__GIVEN INSTRUCTION__.
Extract the lines from the start through the line that holds "from mathutils import Matrix, Vector, Euler", both included, omitting all images.
>> start
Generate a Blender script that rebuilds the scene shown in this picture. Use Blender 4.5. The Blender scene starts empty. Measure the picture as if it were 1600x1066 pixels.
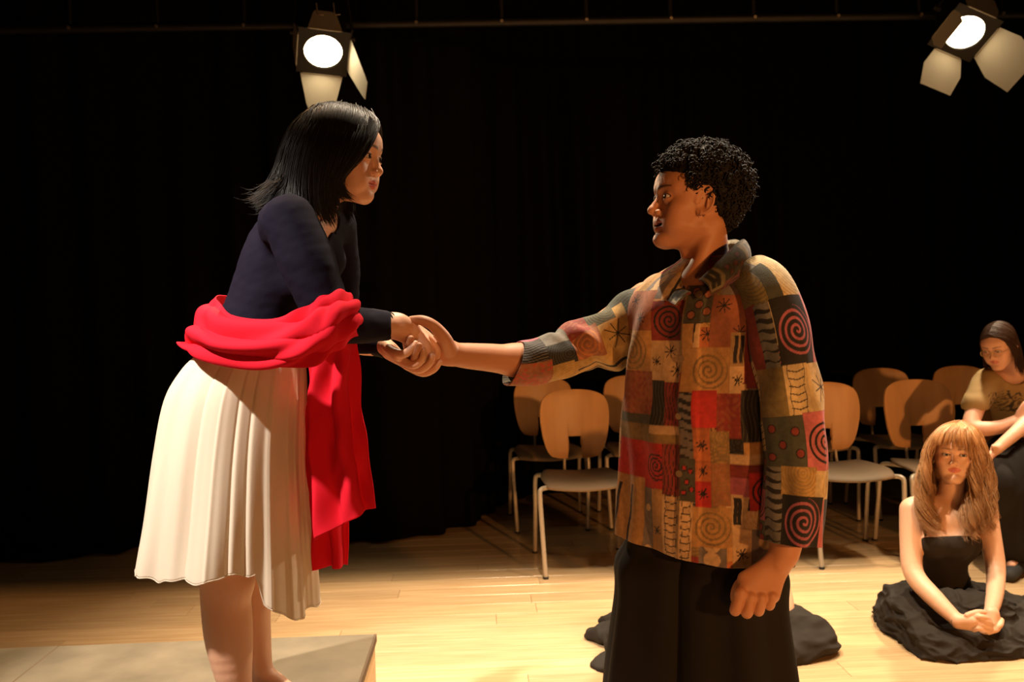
import bpy, math, random
import numpy as np
from mathutils import Matrix, Vector, Euler

# ---------------------------------------------------------------- camera, world, light
SC = bpy.context.scene
W, H, F = 1600.0, 1066.0, 1400.0
CAMZ = 1.27
_rho = math.radians(1.5)
_a, _b = -.0335, .0316                      # where the room's +Y axis meets the picture
_f = np.array([-_a, 1.0, -_b]); _f /= np.linalg.norm(_f)
_r0 = np.cross(_f, [0, 0, 1.]); _r0 /= np.linalg.norm(_r0)
_u0 = np.cross(_r0, _f)
CR = math.cos(_rho) * _r0 - math.sin(_rho) * _u0
CU = math.sin(_rho) * _r0 + math.cos(_rho) * _u0
CF = _f
cam_data = bpy.data.cameras.new('camera')
cam = bpy.data.objects.new('camera', cam_data)
SC.collection.objects.link(cam)
cam_data.sensor_width = 36.0
cam_data.lens = 36.0 * F / W
cam_data.clip_start = .05
M = Matrix(((CR[0], CU[0], -CF[0], 0), (CR[1], CU[1], -CF[1], 0), (CR[2], CU[2], -CF[2], CAMZ), (0, 0, 0, 1)))
cam.matrix_world = M
SC.camera = cam
cam_data.dof.use_dof = True
cam_data.dof.focus_distance = 2.1
cam_data.dof.aperture_fstop = 5.0

def at(px, py, d):
    """world point seen at pixel (px,py) at world depth Y = d"""
    v = CR * ((px - W / 2) / F) + CU * ((H / 2 - py) / F) + CF
    t = d / v[1]
    return np.array([v[0] * t, d, CAMZ + v[2] * t])

def mpx(d):
    return d / F

world = bpy.data.worlds.new('world'); SC.world = world
world.use_nodes = True
world.node_tree.nodes['Background'].inputs[0].default_value = (1.0, .62, .38, 1)
world.node_tree.nodes['Background'].inputs[1].default_value = .004
SC.view_settings.view_transform = 'Standard'
SC.view_settings.look = 'None'
SC.view_settings.gamma = 1.0
SC.view_settings.use_curve_mapping = False
SC.view_settings.exposure = 0.0

def aim(o, target):
    o.rotation_euler = (Vector(target) - o.location).to_track_quat('-Z', 'Y').to_euler()

def spot(name, loc, target, power, color, size=60, blend=.5, radius=.06):
    l = bpy.data.lights.new(name, 'SPOT'); l.energy = power; l.color = color
    l.spot_size = math.radians(size); l.spot_blend = blend; l.shadow_soft_size = radius
    o = bpy.data.objects.new(name, l); SC.collection.objects.link(o)
    o.location = loc; aim(o, target); return o

def area(name, loc, target, power, color, sx, sy):
    l = bpy.data.lights.new(name, 'AREA'); l.energy = power; l.color = color
    l.shape = 'RECTANGLE'; l.size = sx; l.size_y = sy
    o = bpy.data.objects.new(name, l); SC.collection.objects.link(o)
    o.location = loc; aim(o, target); return o

WARM = (1.0, .60, .30)
TUNG = (1.0, .78, .52)
LAMP_A = at(505, 80, 4.62)
LAMP_B = at(1507, 50, 4.62)
AIM_A = np.array([.16, -1, -1.15]); AIM_B = np.array([-.35, -1, -1.10])
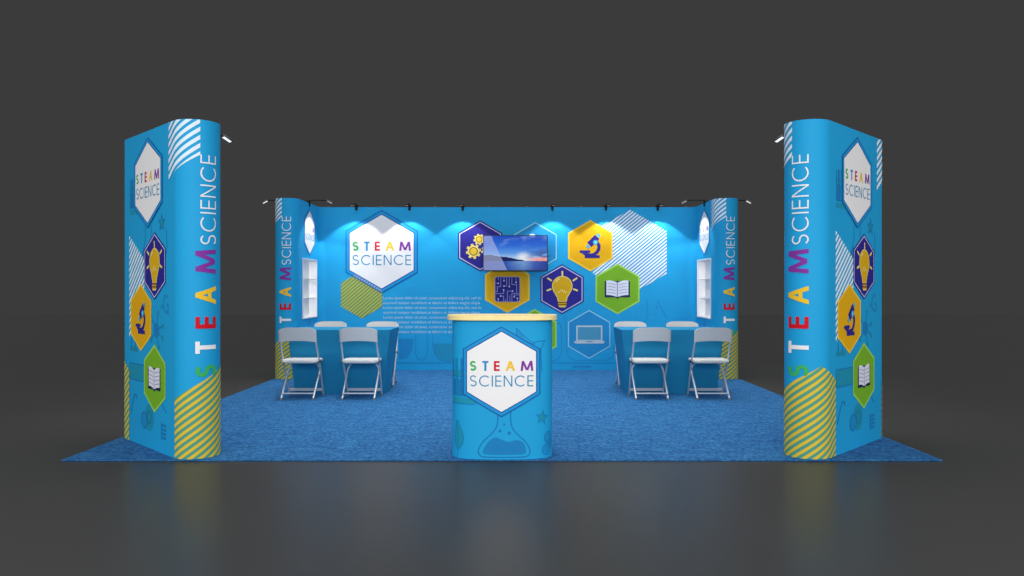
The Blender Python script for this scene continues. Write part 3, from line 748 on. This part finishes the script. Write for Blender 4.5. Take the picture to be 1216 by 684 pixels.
# ------------------------------------------------------------------ covered tables
def table(sg, label):
    X0, X1, Y0, Y1, ZT = -2.44, -1.29, 3.37, 4.07, .726
    b = (-2.378, -1.367, 3.43, 4.01)
    if sg > 0: X0, X1 = -X1, -X0; b = (-b[1], -b[0], b[2], b[3])
    O = ((X0+X1)/2, (Y0+Y1)/2, 0)
    root = thing('covered_table', label, 'table', O, 0, 'tables under blue fitted covers')
    rnd = random.Random(5+sg)
    def loop(x0, x1, y0, y1, r, n=22):
        pts = []
        cs = ((x1-r, y0+r, -90), (x1-r, y1-r, 0), (x0+r, y1-r, 90), (x0+r, y0+r, 180))
        for i, (cx, cy, a0) in enumerate(cs):
            for k in range(7): t = math.radians(a0+15*k); pts.append((cx+r*math.cos(t), cy+r*math.sin(t)))
            nx, ny, na = cs[(i+1) % 4]; p = pts[-1]; q = (nx+r*math.cos(math.radians(na)), ny+r*math.sin(math.radians(na)))
            for k in range(1, n): pts.append((p[0]+(q[0]-p[0])*k/n, p[1]+(q[1]-p[1])*k/n))
        return pts
    bm = bmesh.new(); rows = []; T = loop(X0, X1, Y0, Y1, .012); Bq = loop(*b, .035); ph = [rnd.uniform(0, 6) for _ in range(4)]
    NR = 14
    for i in range(NR+1):
        f = i/NR; z = ZT-.006-f*(ZT-.008); row = []
        for j, (p, q) in enumerate(zip(T, Bq)):
            x = p[0]+(q[0]-p[0])*f; y = p[1]+(q[1]-p[1])*f
            wv = (.007*math.sin(j*.36+ph[0])+.005*math.sin(j*.79+ph[1]))*f**1.3
            cx, cy = x-O[0], y-O[1]; l = math.hypot(cx, cy)
            row.append(bm.verts.new((cx+cx/l*wv, cy+cy/l*wv, z)))
        rows.append(row)
    for a, c in zip(rows, rows[1:]):
        for k in range(len(a)): bm.faces.new((c[k], c[(k+1) % len(a)], a[(k+1) % len(a)], a[k]))
    obj('cover_skirt', bm, M_cloth, root, smooth=True, angle=50)
    bm = bmesh.new(); prism(bm, [(x-O[0], y-O[1]) for x, y in T], ZT-.0055, ZT, bev=.002); obj('cover_top', bm, M_cloth, root, smooth=True, angle=50)
table(-1, 'table under a fitted bright blue cover, left of the counter')
table(1, 'table under a fitted bright blue cover, right of the counter')

# ------------------------------------------------------------------ folding chairs
def chair_proto():
    r = thing('folding_chair', 'x', 'chair', (0, 0, 0), 0, 'light grey folding chairs round the two blue tables')
    # backrest: bent panel with rounded top corners and an arched lower edge
    bm = bmesh.new(); NX, NZ = 24, 10; hw = .202
    def pt(i, j, th):
        f = i/NX*2-1; x = hw*f; zt = .772-.030*max(0, (abs(f)-.55)/.45)**2.2-.004*f*f; zb = .615+.016*(1-f*f)
        z = zb+(zt-zb)*j/NZ; y = -.228+.030*f*f+(.772-z)*.16
        e = min(1.0, (1-abs(f))/.06+.25); return (x, y+th*e, z)
    fr = [[bm.verts.new(pt(i, j, -.009)) for j in range(NZ+1)] for i in range(NX+1)]; bk = [[bm.verts.new(pt(i, j, .009)) for j in range(NZ+1)] for i in range(NX+1)]
    for i in range(NX):
        for j in range(NZ): bm.faces.new((fr[i][j], fr[i+1][j], fr[i+1][j+1], fr[i][j+1])); bm.faces.new((bk[i][j+1], bk[i+1][j+1], bk[i+1][j], bk[i][j]))
        bm.faces.new((fr[i][NZ], fr[i+1][NZ], bk[i+1][NZ], bk[i][NZ])); bm.faces.new((bk[i][0], bk[i+1][0], fr[i+1][0], fr[i][0]))
    for j in range(NZ): bm.faces.new((fr[0][j+1], bk[0][j+1], bk[0][j], fr[0][j])); bm.faces.new((bk[NX][j+1], fr[NX][j+1], fr[NX][j], bk[NX][j]))
    rim = [e for e in bm.edges if len(e.link_faces) == 2 and e.calc_face_angle(0) > .9]
    bmesh.ops.bevel(bm, geom=rim, offset=.005, segments=2, affect='EDGES'); bmesh.ops.recalc_face_normals(bm, faces=bm.faces)
    obj('backrest', bm, M_plastic, r, smooth=True, angle=60)
    # seat
    bm = bmesh.new(); ol = []
    for (cx, cy, a0, rr) in ((.125, -.09, -90, .07), (.13, .135, 0, .065), (-.13, .135, 90, .065), (-.125, -.09, 180, .07)):
        for k in range(9): t = math.radians(a0+11.25*k); ol.append((cx+rr*math.cos(t), cy+rr*math.sin(t)))
    prism(bm, ol, .388, .418, bev=.010)
    bmesh.ops.bevel(bm, geom=[e for e in bm.edges if all(abs(v.co.z-.388) < 1e-4 for v in e.verts)], offset=.009, segments=2, affect='EDGES')
    obj('seat', bm, M_plastic, r, smooth=True, angle=60)
    for s in (-1, 1):
        bm = bmesh.new(); add_tube(bm, smooth_path([(s*.186, -.190, .70), (s*.190, -.150, .60), (s*.196, -.03, .40), (s*.192, .06, .25), (s*.187, .192, .012)], 5), .0100, 12)
        lg = obj('leg', bm, M_steel, r, smooth=True); bm = bmesh.new(); add_tube(bm, [(s*.187, .190, .0), (s*.187, .188, .022)], .0135, 12); obj('rubber_foot', bm, M_rubber, lg, smooth=True)
        bm = bmesh.new(); add_tube(bm, smooth_path([(s*.02, .125, .376), (s*.10, .12, .374), (s*.145, .112, .345), (s*.170, .092, .285), (s*.171, -.04, .16), (s*.170, -.198, .012)], 5), .0100, 12)
        lg = obj('leg', bm, M_steel, r, smooth=True); bm = bmesh.new(); add_tube(bm, [(s*.170, -.197, .0), (s*.170, -.194, .022)], .0135, 12); obj('rubber_foot', bm, M_rubber, lg, smooth=True)
        bm = bmesh.new(); add_tube(bm, [(s*.170, -.03, .40), (s*.216, -.03, .40)], .016, 14); obj('hinge', bm, M_alu, r, smooth=True)
    bm = bmesh.new(); add_tube(bm, [(-.171, -.166, .066), (.171, -.166, .066)], .008, 10); obj('brace', bm, M_steel, r, smooth=True)
    bm = bmesh.new(); add_box(bm, -.184, .184, .146, .154, .052, .084, bev=.003); obj('brace', bm, M_steel, r)
    return r
c0 = chair_proto(); first = True
CH = [(-2.217, 3.145, 0, 'front chair at the left table, nearest the left end of the booth, its back turned'), (-1.567, 3.145, 0, 'front chair at the left table, on the side nearer the counter, its back turned'),
      (-2.21, 4.29, PI, 'chair behind the left table, beside the left side wall, only its top showing'), (-1.556, 4.29, PI, 'chair behind the left table, on the side nearer the counter, facing the viewer'),
      (1.562, 3.145, 0, 'front chair at the right table, on the side nearer the counter, its back turned'), (2.215, 3.145, 0, 'front chair at the right table, nearest the right end of the booth, its back turned'),
      (1.556, 4.29, PI, 'chair behind the right table, on the side nearer the counter, facing the viewer'), (2.21, 4.29, PI, 'chair behind the right table, beside the right side wall, only its top showing')]
for i, (x, y, rz, lb) in enumerate(CH):
    if i == 0: c0.location = (x, y, 0); c0['label'] = lb
    else: dup(c0, (x, y, 0), rz, lb)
>> end
__REPLY__.
Generate a Blender script that rebuilds the scene shown in this picture. Use Blender 4.5. The Blender scene starts empty. Measure the picture as if it were 1600x1066 pixels.
import bpy, math, random
import numpy as np
from mathutils import Matrix, Vector, Euler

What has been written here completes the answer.